Die Suche nach einem Bild
Daheim durchsuchte ich meine Fotos und stellte betroffen, verärgert und traurig zugleich fest, dass sämtliche, die ich von dem Westfalen angefertigt hatte, unauffindbar waren. Nicht nur die ersten, die ich vor über zehn Jahren geschossen hatte, sondern auch jene, welche ich 2023 und 2024 angefertigt hatte. Schon davor waren ein paar Aufnahmen von mir verschwunden, weil ich davon ausgegangen war, diese bereits kopiert zu haben und dann gelöscht hatte. Offenbar war mir dieses ärgerliche Missgeschick auch bei den neuesten passiert. Das stimmte mich noch trauriger. Nun durchforstete ich meine Bilder akribischer, fand aber lediglich welche vom Osterfeuer, wo es natürlich nicht drauf war.
Ich wollte diesen Beitrag nur ungern ohne eine Aufnahme von dem Pferd, um das es schließlich darin
geht, veröffentlichen. Allerdings blieb mir nichts anderes übrig. Um zumindest seinen Lebensraum hier zeigen zu können, ging ich noch einmal zu seinem Platz (auch in der Hoffnung, dass es wieder
dort wäre) und fertigte ein neues Foto - vom leeren Stall - an. Ohne dessen Bewohner wirkte der Ort noch trostloser als sonst.

Fazit
Der mittelbraune Wallach hat mich über zwölf Jahre lang in gesunden und schlechten Phasen begleitet und sämtliche Gemütsverfassungen meinerseits während meinen Spaziergängen miterlebt. Andersherum war es aber genauso. Ich konnte spüren, dass es nach dem Tod seines Partners einsam war, dass es sich in dem Stall alleine unwohl fühlte und gerne öfter herausgelassen worden wäre. Umso dankbarer war und bin ich für die häufigen Begegnungen, an denen ich es streicheln und die wenigen Male, wo ich ihm mit einer Möhre den Moment versüßen konnte. Obwohl wir zu Freunden wurden, kannte ich zu Lebzeiten des Pferdes nicht einmal seinen Namen. In dessen letzten Monaten habe ich mich oft über die Besitzenden geärgert und gefragt, weshalb es nur noch selten herausgelassen wurde. Vielleicht lag es an seinem Alter, vielleicht an fehlender Zeit, möglicherweise hatten sie die Lust verloren oder es gab andere Gründe. Eine Kontaktaufnahme wenige Wochen vor der Veröffentlichung dieses Beitrags konnte mir zumindest die Frage nach seiner Rasse, seinem Namen und seinem Alter beantworten: das Pferd hieß Lancelot und wurde 27 Jahre alt. Im November 2024, kurz nach unserer letzten Begegnung, musste er aufgrund von Altersschwäche eingeschläfert werden.
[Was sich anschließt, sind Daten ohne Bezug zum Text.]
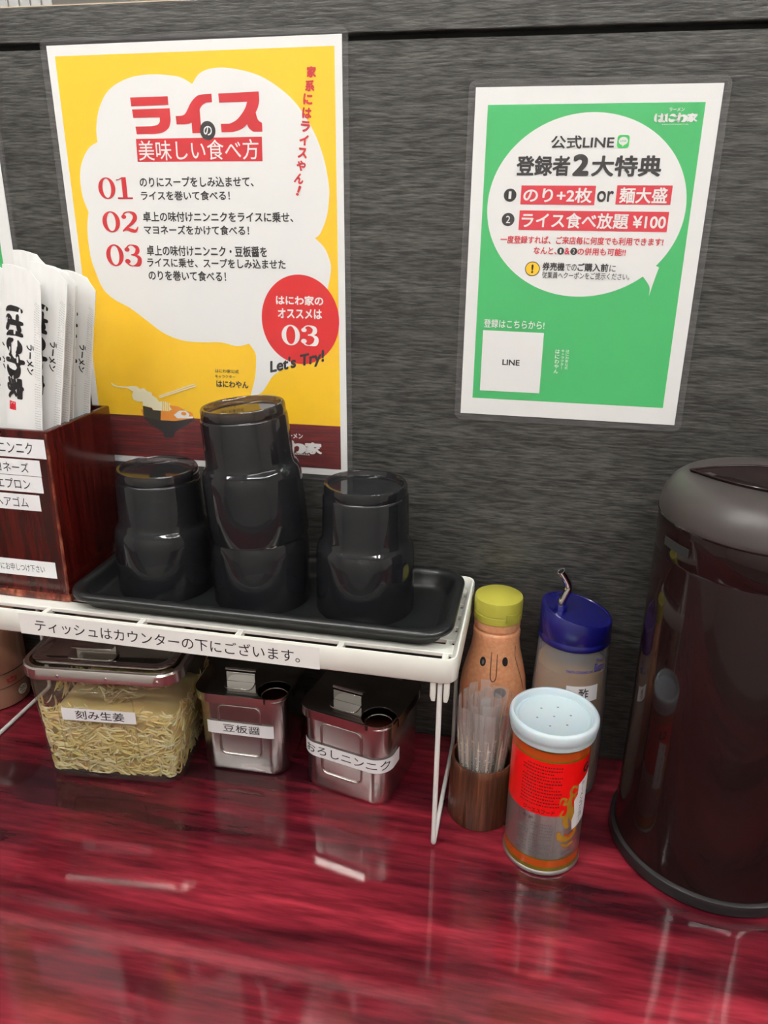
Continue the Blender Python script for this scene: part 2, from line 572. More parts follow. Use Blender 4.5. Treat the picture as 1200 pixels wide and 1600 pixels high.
def logo(sh, x0, y0, x1, y1, mi, layer):
    """the shop's fat brush-written sign, four characters across the box"""
    W = (x1 - x0) / 4.0
    H = y1 - y0
    def at(k):
        return lambda x, y: (x0 + (k + x) * W, y0 + y * H)
    f = at(0)
    S_ = lambda p, wd, f, l=0: sh.stroke(p, [w_ * 1.3 for w_ in wd], mi, layer + l, f, 6)
    S_([(0.12, 0.90), (0.08, 0.6), (0.10, 0.25), (0.20, 0.06)], [0.14, 0.17, 0.18, 0.08], f)
    S_([(0.36, 0.70), (0.62, 0.70), (0.92, 0.78)], [0.12, 0.14, 0.2], f, .1)
    S_([(0.64, 0.95), (0.66, 0.6), (0.66, 0.3)], [0.12, 0.18, 0.2], f, .2)
    S_([(0.68, 0.3), (0.52, 0.33), (0.42, 0.2), (0.55, 0.08), (0.7, 0.14), (0.94, 0.08)], [0.16, 0.1, 0.14, 0.16, 0.18, 0.16], f, .3)
    f = at(1)
    S_([(0.14, 0.90), (0.10, 0.6), (0.12, 0.25), (0.22, 0.06)], [0.14, 0.17, 0.18, 0.08], f)
    S_([(0.42, 0.72), (0.62, 0.80), (0.80, 0.76), (0.92, 0.62)], [0.08, 0.2, 0.24, 0.1], f, .1)
    S_([(0.40, 0.38), (0.48, 0.2), (0.68, 0.16), (0.94, 0.24)], [0.12, 0.22, 0.26, 0.12], f, .2)
    f = at(2)
    S_([(0.30, 0.96), (0.30, 0.6), (0.28, 0.06)], [0.16, 0.18, 0.16], f)
    S_([(0.06, 0.66), (0.22, 0.72), (0.40, 0.78)], [0.18, 0.14, 0.1], f, .1)
    S_([(0.06, 0.22), (0.26, 0.46), (0.56, 0.72), (0.84, 0.62), (0.88, 0.34), (0.74, 0.12), (0.56, 0.08)], [0.14, 0.1, 0.16, 0.28, 0.3, 0.22, 0.08], f, .2)
    vs, fs = text_mesh('家')
    ax, bx = min(p[0] for p in vs), max(p[0] for p in vs)
    ay, by = min(p[1] for p in vs), max(p[1] for p in vs)
    f = at(3)
    for j in range(8):
        dx, dy = .045 * math.cos(2 * PI * j / 8), .045 * math.sin(2 * PI * j / 8)
        sh.raw([f(0.06 + 0.9 * (x - ax) / (bx - ax) + dx, .04 + .92 * (y - ay) / (by - ay) + dy) for x, y in vs], fs, mi, layer + .4 + .05 * j)
    S_([(0.14, 0.74), (0.5, 0.84), (0.88, 0.74)], [0.12, 0.14, 0.12], f, .9)


# ================================================================== THE ROOM
def plane_box(name, m, *b, bevel=0.0):
    return struct(MB().box(*b).build(name, m, bevel=bevel))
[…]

Die letzten Zeilen möchte ich an Lancelot richten: Ich hoffe, dass Du es jetzt besser hast und vielleicht wieder bei Deinem tierischen Weggefährten bist. Ich wünsche Dir alles Gute und sage Danke für die zahlreichen Begegnungen mit Dir, die mir ein Lächeln aufs Gesicht gezaubert und meinen Tag versüßt haben. Mir graut es jedes Mal davor, dass mich meine vertrauten Wege fortan an Deinem leeren Stall vorbeiführen werden. Umso mehr hoffe ich, irgendwann mal wieder ein Foto von Dir zu erhalten. Gute Reise, liebes Pferd!